::: Dataset content :::

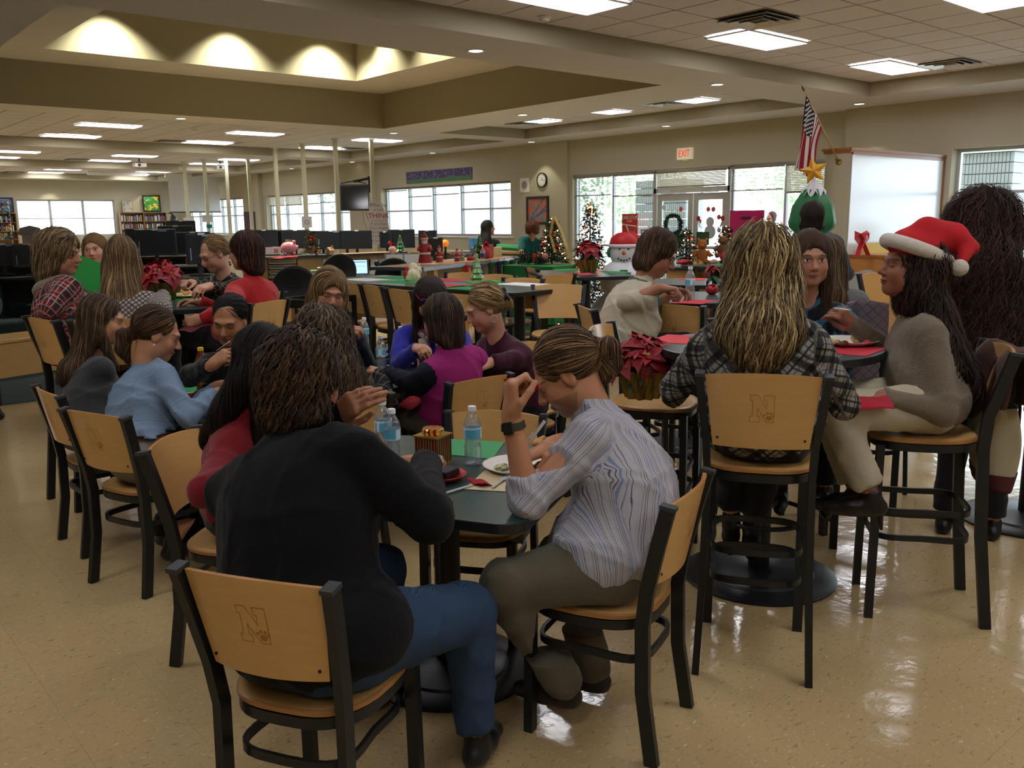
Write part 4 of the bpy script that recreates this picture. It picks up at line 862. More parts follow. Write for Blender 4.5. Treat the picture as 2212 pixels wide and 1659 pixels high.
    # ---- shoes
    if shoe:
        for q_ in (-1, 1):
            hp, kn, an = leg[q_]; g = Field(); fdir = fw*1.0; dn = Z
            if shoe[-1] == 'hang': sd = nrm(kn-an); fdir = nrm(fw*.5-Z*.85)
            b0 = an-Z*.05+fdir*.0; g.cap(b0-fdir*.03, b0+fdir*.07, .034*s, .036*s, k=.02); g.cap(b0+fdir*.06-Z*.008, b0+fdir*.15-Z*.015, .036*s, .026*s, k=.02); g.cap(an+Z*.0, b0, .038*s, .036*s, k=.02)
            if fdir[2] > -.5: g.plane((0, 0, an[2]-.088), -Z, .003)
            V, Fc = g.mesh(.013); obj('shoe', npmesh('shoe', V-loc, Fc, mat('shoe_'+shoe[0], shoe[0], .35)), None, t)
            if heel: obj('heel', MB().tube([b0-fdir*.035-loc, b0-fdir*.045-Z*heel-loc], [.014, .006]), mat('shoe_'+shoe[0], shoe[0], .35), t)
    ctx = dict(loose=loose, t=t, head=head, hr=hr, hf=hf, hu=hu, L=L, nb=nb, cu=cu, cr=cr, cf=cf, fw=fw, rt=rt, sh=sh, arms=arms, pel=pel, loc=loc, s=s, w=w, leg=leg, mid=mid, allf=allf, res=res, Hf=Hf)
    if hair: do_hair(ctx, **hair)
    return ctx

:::

▶ [What this task involves]: Give back every line exactly as it stands, pictures excluded.

▶ [Answer in full]:
Write part 4 of the bpy script that recreates this picture. It picks up at line 862. More parts follow. Write for Blender 4.5. Treat the picture as 2212 pixels wide and 1659 pixels high.
    # ---- shoes
    if shoe:
        for q_ in (-1, 1):
            hp, kn, an = leg[q_]; g = Field(); fdir = fw*1.0; dn = Z
            if shoe[-1] == 'hang': sd = nrm(kn-an); fdir = nrm(fw*.5-Z*.85)
            b0 = an-Z*.05+fdir*.0; g.cap(b0-fdir*.03, b0+fdir*.07, .034*s, .036*s, k=.02); g.cap(b0+fdir*.06-Z*.008, b0+fdir*.15-Z*.015, .036*s, .026*s, k=.02); g.cap(an+Z*.0, b0, .038*s, .036*s, k=.02)
            if fdir[2] > -.5: g.plane((0, 0, an[2]-.088), -Z, .003)
            V, Fc = g.mesh(.013); obj('shoe', npmesh('shoe', V-loc, Fc, mat('shoe_'+shoe[0], shoe[0], .35)), None, t)
            if heel: obj('heel', MB().tube([b0-fdir*.035-loc, b0-fdir*.045-Z*heel-loc], [.014, .006]), mat('shoe_'+shoe[0], shoe[0], .35), t)
    ctx = dict(loose=loose, t=t, head=head, hr=hr, hf=hf, hu=hu, L=L, nb=nb, cu=cu, cr=cr, cf=cf, fw=fw, rt=rt, sh=sh, arms=arms, pel=pel, loc=loc, s=s, w=w, leg=leg, mid=mid, allf=allf, res=res, Hf=Hf)
    if hair: do_hair(ctx, **hair)
    return ctx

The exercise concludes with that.